Managing human identities is already complex, but the rise of AI agents communicating with systems will multiply this challenge exponentially. Organizations must prepare for managing thousands of "machine identities" with granular permissions, making robust identity management a critical prerequisite for the AI era.

Instead of managing individual external users, host organizations should provide partners with user-friendly tools to manage their own team's access. Partners have better "intimacy" regarding who has joined or left, allowing them to revoke access promptly and reduce risks like orphaned accounts.

Digital trust with partners requires embedding privacy considerations into their entire lifecycle, from onboarding to system access. This proactive approach builds confidence and prevents data breaches within the extended enterprise, rather than treating privacy as a reactive compliance task.

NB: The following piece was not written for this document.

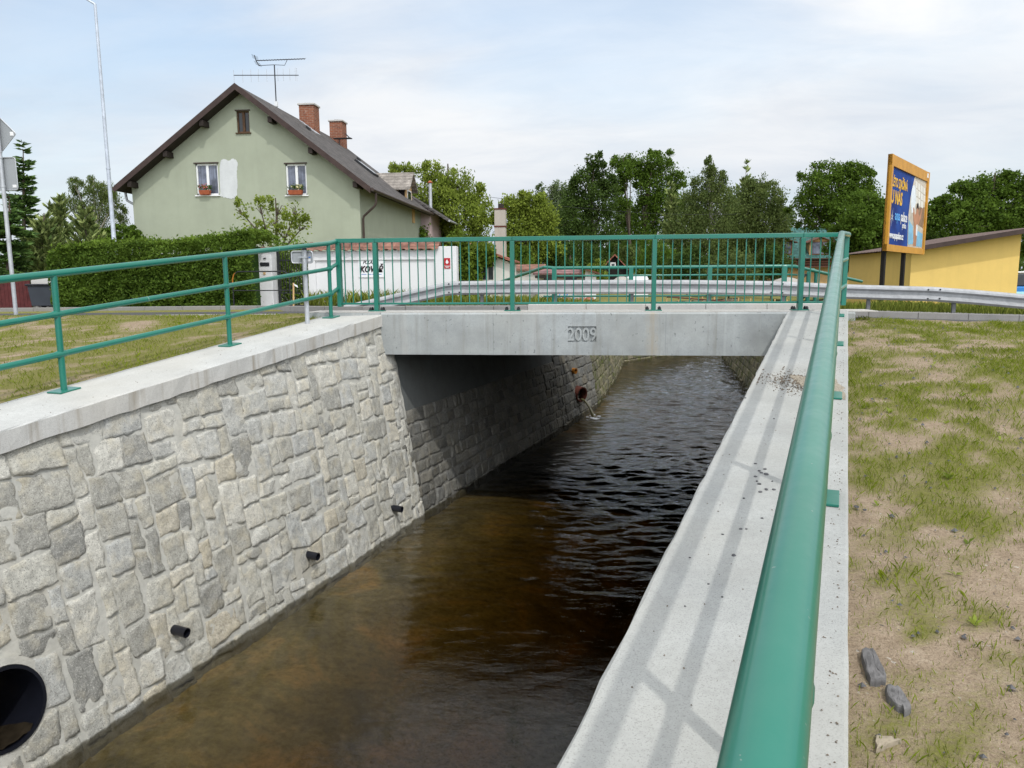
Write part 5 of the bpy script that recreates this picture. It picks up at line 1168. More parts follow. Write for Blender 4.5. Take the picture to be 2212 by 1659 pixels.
gate()
def barrier():
    y = 7.6; a = AT(506, 667, y); b = AT(625, 588, y); z0 = -.22; z1 = AT(560, 586.5, y)[2]; t = thing('barrier_frame', 'thin dark tube barrier with rusty orange corner in front of the hedge', 'barrier', (a[0], y, z0))
    x0, x1 = a[0], b[0]; m = MB(); m.tube([(x0, y, z0), (x0, y, z1-.2), (x0+.04, y, z1-.08), (x0+.15, y, z1), (x1-.15, y, z1), (x1-.04, y, z1-.06), (x1, y, z1-.2), (x1, y, z0)], .016, 8); f = m.build('frame', M['darkmetal'], t, True)
    zl = AT(560, 627.5, y)[2]; m = MB(); m.tube([(x0, y, zl), (x1, y, zl)], .013, 8); m.build('cross_bar', M['darkmetal'], t, True)
    m = MB(); m.tube([(x0, y, z1-.3), (x0, y, z1-.195), (x0+.04, y, z1-.076), (x0+.09, y, z1-.035)], .018, 8); m.build('orange_corner', M['orange'], t, True)
    y = 7.3; a = AT(634, 669, y); b = AT(634, 611, y); t = thing('marker_stake', 'white peeling stake with a rag beside the tube barrier', 'stake', (a[0], y, -.25)); m = MB(); m.tube([(a[0], y, -.3), (b[0], y, b[2])], .022, 8); m.build('stake', M['cream'], t, True); m = MB(); m.prism([(b[0], y-.02, b[2]-.02), (b[0]+.1, y-.02, b[2]-.06), (b[0]+.12, y-.03, b[2]-.12), (b[0]+.03, y-.02, b[2]-.07)], (0, .01, 0)); m.build('rag', M['white_plastic'], t)
barrier()
def hedge():
    rg = np.random.default_rng(8); y0, y1 = 8.0, 9.3; xa_, xb_ = AT(98, 600, y0)[0], AT(536, 600, y0)[0]
    t = thing('hedge', 'long clipped dark green hedge in front of the green house', 'hedge', ((xa_+xb_)/2, y0, -.25)); px_of = lambda x: 98+(x-xa_)/(xb_-xa_)*438
    tops = lambda x: AT(px_of(x), np.interp(px_of(x), [92, 104, 125, 160, 230, 300, 360, 420, 480, 530, 575], [585, 556, 536, 526, 528, 523, 526, 519, 512, 502, 508]), y0)[2]
    n = 42000; P = np.empty((n, 3)); D = np.empty((n, 3)); k = rg.random(n); xs = rg.uniform(xa_, xb_+.18, n); zt_ = np.array([tops(x) for x in xs]); zb = -.28
    front = k < .62; topm = ~front
    lump = (fbm(xs, rg.uniform(0, 9, n)*0, 4, 3, .8)-.5)*.1
    zz = zb+(zt_-zb)*rg.random(n); cutx = np.where(xs > xb_-.3, 0, 0)
    P[:, 0] = xs; P[:, 1] = y0+rg.exponential(.08, n)+(fbm(xs, zz, 5, 4, 1.3)-.5)*.8; P[:, 2] = zz; P[:, 1] += np.clip(zz-(zt_-.35), 0, 1)**1.5*.6
    P[topm, 1] = rg.uniform(y0+.05, y1+.6, topm.sum()); P[topm, 2] = zt_[topm]-rg.exponential(.05, topm.sum())+(fbm(xs, P[:, 1], 6, 4, 1.5)[topm]-.5)*.42+rg.exponential(.03, topm.sum())
    d = rg.normal(0, 1, (n, 3)); d[:, 2] += .5; d[:, 1] -= .4; d /= np.linalg.norm(d, axis=1)[:, None]; e = np.cross(d, rg.normal(0, 1, (n, 3))); e /= np.linalg.norm(e, axis=1)[:, None]; s = (.075*rg.uniform(.6, 1.5, n))[:, None]
    V = np.empty((n, 4, 3)); V[:, 0] = P-d*s*.5; V[:, 1] = P+e*s*.25; V[:, 2] = P+d*s*.6; V[:, 3] = P-e*s*.25
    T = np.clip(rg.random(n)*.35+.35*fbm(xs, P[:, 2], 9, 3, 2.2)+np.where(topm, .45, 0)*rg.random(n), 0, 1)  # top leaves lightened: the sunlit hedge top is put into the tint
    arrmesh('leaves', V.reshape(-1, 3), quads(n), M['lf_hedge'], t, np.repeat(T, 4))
    m = MB(); N_ = 24
    for i in range(N_):
        a = xa_+.2+(xb_-xa_-.3)*i/N_; b = xa_+.2+(xb_-xa_-.3)*(i+1)/N_; za_ = tops(a)-.28; m.box(a, b, y0+.3, y1+.3, zb, za_)
    m.build('hedge_core', M['lf_hedge'], t)
    # the part of the hedge behind the gate
    C = []; x0, x1 = AT(585, 600, 11.)[0], AT(652, 600, 11.)[0]
    for _ in range(200): C.append((rg.uniform(x0, x1), 10.6+rg.random()*1.2, rg.uniform(-.3, AT(610, 530, 11)[2])))
    V, T = leafcloud(C, 6000, .14, .09, rg); tt = thing('hedge', 'rounded hedge bush seen through the iron gate', 'hedge', ((x0+x1)/2, 11, -.3)); arrmesh('leaves', V, quads(6000), M['lf_hedge'], tt, T)
hedge()
tree('apple_tree', 'small gnarled apple tree in front of the green gable wall', 13.2, [(520, 455, 14, 22), (560, 445, 26, 14), (600, 450, 30, 18), (640, 455, 22, 20), (600, 480, 34, 18), (545, 490, 22, 16), (655, 490, 18, 18), (620, 505, 34, 14)], 600, -.3, 1150, .11, 'lf_light', 41, trunk=.09, clump=14, sigk=.22, sat=3)

# dustbin, fence and clutter at the far left
def left_bits():
    y = 8.9; a, b = AT(61, 667, y), AT(111, 613, y); z0 = -.27; z1 = b[2]; x0, x1 = a[0], b[0]; t = thing('wheelie_bin', 'dark grey wheelie bin beside the red fence', 'bin', ((x0+x1)/2, y, z0)); m = MB(); w = x1-x0
    m.add([(x0+.07, y+.05, z0+.06), (x1-.07, y+.05, z0+.06), (x1-.07, y+.5, z0+.06), (x0+.07, y+.5, z0+.06), (x0+.02, y, z1-.06), (x1-.02, y, z1-.06), (x1-.02, y+.58, z1-.06), (x0+.02, y+.58, z1-.06)], [(0,3,2,1),(4,5,6,7),(0,1,5,4),(1,2,6,5),(2,3,7,6),(3,0,4,7)]); m.build('body', plain('bin_grey', (.045, .052, .065), .5, .1, 3), t, bevel=.02)
    m = MB(); m.box(x0-.02, x1+.02, y-.04, y+.62, z1-.058, z1); m.build('lid', M['black'], t, bevel=.02)
    for s in (x0+.1, x1-.1): m = MB(); m.lathe((s-.03, y+.5, z0+.09), [(.001, 0), (.09, 0), (.09, .06), (.001, .06)], 14, (1, 0, 0)); m.build('wheel', M['black'], t)
    y = 9.1; xe = AT(63, 600, y)[0]; t = thing('board_fence', 'oxblood red board fence at the left edge', 'fence', (xe, y, -.3)); z1 = AT(30, 602, y)[2]; m = MB(); x = xe
    while x > xe-4: m.box(x-.11, x-.004, y, y+.025, -.26, z1); x -= .115
    m.build('boards', M['red_fence'], t); m = MB(); m.box(xe-4, xe, y+.026, y+.07, .0, .07); m.box(xe-4, xe, y+.026, y+.07, z1-.25, z1-.18); m.build('rails', M['red_fence'], t)
    y = 9.6; a, b = AT(66, 600, y), AT(98, 628, y); t = thing('low_wall', 'low pale wall piece behind the wheelie bin', 'wall', (a[0], y, -.3)); m = MB(); m.box(a[0], b[0]+.4, y, y+.25, -.3, a[2]); m.build('wall', M['old_white'], t)
left_bits()

# ------------------------------------------------------------------ billboard
def billboard():
    # two ends of the panel
    L_ = CAM+RAY(1917, 440)*(20.5/F); R_ = CAM+RAY(1998.5, 463)*(24.3/F); z0, z1 = 1.17, 3.80
    a = np.array([L_[0], L_[1], 0]); b = np.array([R_[0], R_[1], 0]); x = (b-a); Wd = np.linalg.norm(x); x /= Wd; n = np.array([x[1], -x[0], 0]); U = np.array([0, 0, 1.])
    t = thing('billboard', 'tall billboard with ochre frame and a swimming pool poster', 'billboard', (a[0], a[1], -.6)); P = lambda u, v, d=0: a+x*u*Wd+U*(z0+(z1-z0)*v)+n*d; H = z1-z0
    for f in (.075, .56):
        c = a+x*f*Wd-n*.10; m = MB(); m.obox(c+U*.4, x*.09, n*.05, U*1.5); m.build('post', M['black_timber'], t); m = MB(); m.obox(c+U*2.3, x*.05, n*.03, U*1.1); m.build('back_brace', M['darkmetal'], t)
    m = MB(); m.obox(P(.5, .5, -.03), x*Wd/2, n*.028, U*H/2); bd = m.build('back_board', M['darkmetal'], t)
    m = MB(); fw = .19
    m.obox(P(.5, 0)+U*fw/2, x*Wd/2, n*.05, U*fw/2); m.obox(P(.5, 1)-U*.15, x*Wd/2, n*.05, U*.15); m.obox(P(0, .5)+x*.09, x*.09, n*.06, U*H/2-U*.001); m.obox(P(1, .5)-x*.09, x*.09, n*.06, U*H/2-U*.001); m.build('frame', M['orange_frame'], t)
    u0, u1, v0, v1 = .035, .965, .075, .885; Pp = lambda u, v, d=.004: P(u0+(u1-u0)*u, v0+(v1-v0)*v, d); ps = lambda poly, d: [Pp(u, v, d) for u, v in poly]
    def flat(name, poly, mat, d, par): m = MB(); m.prism(ps(poly, d), n*.002); return m.build(name, mat, par)
    bl = NT('poster_blue'); bm_ = bl.fin(bl.ramp(bl.noise(.9, 4, .6), (.35, (.006, .02, .14)), (.75, (.015, .08, .36))), .6, 0, .1)
    po = flat('poster', [(0, 0), (1, 0), (1, 1), (0, 1)], bm_, .002, t)
    edge = [(.55, 0), (.53, .2), (.52, .45), (.545, .7), (.60, .9), (.63, 1.0)]
    cm = plain('poster_cream', (.50, .44, .36), .4, .3, 3); flat('picture', edge+[(1, 1), (1, 0)], cm, .006, po)
    we = plain('poster_white', (.7, .75, .8), .4, .1, 4); flat('window_arch', [(.56, .62), (.555, .75), (.58, .86), (.64, .88), (.69, .82), (.71, .66), (.66, .5), (.60, .48)], we, .010, po)
    pool = plain('poster_pool', (.16, .42, .62), .3, .25, 5); flat('pool', [(.56, .03), (.54, .25), (.535, .38), (.66, .30), (.72, .05)], pool, .010, po); flat('pool', [(.80, .02), (.82, .25), (.99, .22), (.99, .02)], pool, .010, po)
    gl = plain('poster_glass', (.72, .70, .64), .4, .1, 5)
    for i in range(4):
        for j in range(3):
            u, v = .66+.085*i+.02*j, .94-.11*j-.015*i; 
            if u < .95: flat('roof_pane', [(u, v-.085), (u+.065, v-.095), (u+.055, v), (u-.01, v+.008)], gl, .010, po)
    br_ = plain('poster_brown', (.22, .13, .07), .5, .4, 6); flat('hall', [(.74, .36), (.99, .30), (.99, .62), (.74, .58)], br_, .0085, po)
    sk = plain('poster_skin', (.42, .19, .10), .5, .2, 4)
    fig = [(.705, .02), (.70, .30), (.655, .44), (.635, .56), (.655, .57), (.70, .46), (.735, .50), (.74, .55), (.77, .57), (.80, .55), (.805, .50), (.85, .46), (.895, .60), (.915, .59), (.89, .44), (.83, .34), (.80, .30), (.795, .02), (.76, .02), (.755, .24), (.75, .02)]
    flat('figure', fig, sk, .013, po); flat('figure_hair', [(.735, .56), (.75, .645), (.785, .645), (.80, .56), (.77, .59)], M['black_timber'], .016, po); flat('swim_towel', [(.765, .18), (.76, .33), (.80, .34), (.81, .17)], we, .016, po)
    yl = plain('poster_yellow', (.70, .40, .03), .5, .12, 4); wh = M['white_sticker']; lb = plain('poster_light_blue', (.10, .36, .75), .5, .1, 4)
    def tx(s, size, mat, u, v, sx=1., off=.006, d=.012): o = Pp(u, v, d); return text('lettering', s, size, mat, po, o, x, U, .002, off, 0, 'LEFT', sx)
    Wp = Wd*(u1-u0); Hp = H*(v1-v0)
    tx('LÉTO ZAČÍNÁ', .34, yl, .03, .76, .86, .012); tx('U NÁS', .50, yl, .03, .545, .92, .016)
    tx('aqua', .40, lb, .155, .335, .82); tx('palace', .40, wh, .155+.155, .335, .82); tx('praha', .24, wh, .36, .245, .9, .003); tx('www.aquapalace.cz', .275, wh, .03, .085, .82, .006)
    m = MB()
    for k, (an, ln) in enumerate(((80, .26), (-100, .28), (20, .15), (160, .15), (-35, .2), (-150, .2), (125, .13))): 
        c = Pp(.085, .36, .012); d = x*cos(math.radians(an))+U*sin(math.radians(an)); w = x*-sin(math.radians(an))+U*cos(math.radians(an)); m.add([c-w*.022, c+d*ln, c+w*.022, c-w*.022+n*.002, c+d*ln+n*.002, c+w*.022+n*.002], [(0, 1, 2), (3, 4, 5), (0, 1, 4, 3), (1, 2, 5, 4)])
    m.build('star_logo', plain('poster_silver', (.5, .52, .58), .4, .1, 4), po)
    m = MB(); m.obox(P(.955, .955, .052), x*.13, n*.004, U*.07); m.build('owner_plate', wh, t)
billboard()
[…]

An AI agent capable of operating across all SaaS platforms holds the keys to the entire company's data. If this "super agent" is hacked, every piece of data could be leaked. The solution is to merge the agent's permissions with the human user's permissions, creating a limited and secure operational scope.

A robust identity strategy is "T-shaped." The horizontal bar represents the entire user lifecycle (pre-auth access, phishing-resistant auth, post-auth session security). The vertical bar represents deep integrations beyond SSO, including lifecycle management, risk signal sharing, and system-wide session termination.

The 48 minutes per month that users waste on login issues isn't just an annoyance; it's a direct productivity loss for the "extended enterprise." For a company with thousands of suppliers, this reclaimed time represents a significant ROI for investing in seamless, passwordless access.

The modern security paradigm must shift from solely protecting the "front door." With billions of credentials already compromised, companies must operate as if identities are breached. The focus should be on maintaining session security over time, not just authenticating at the point of access.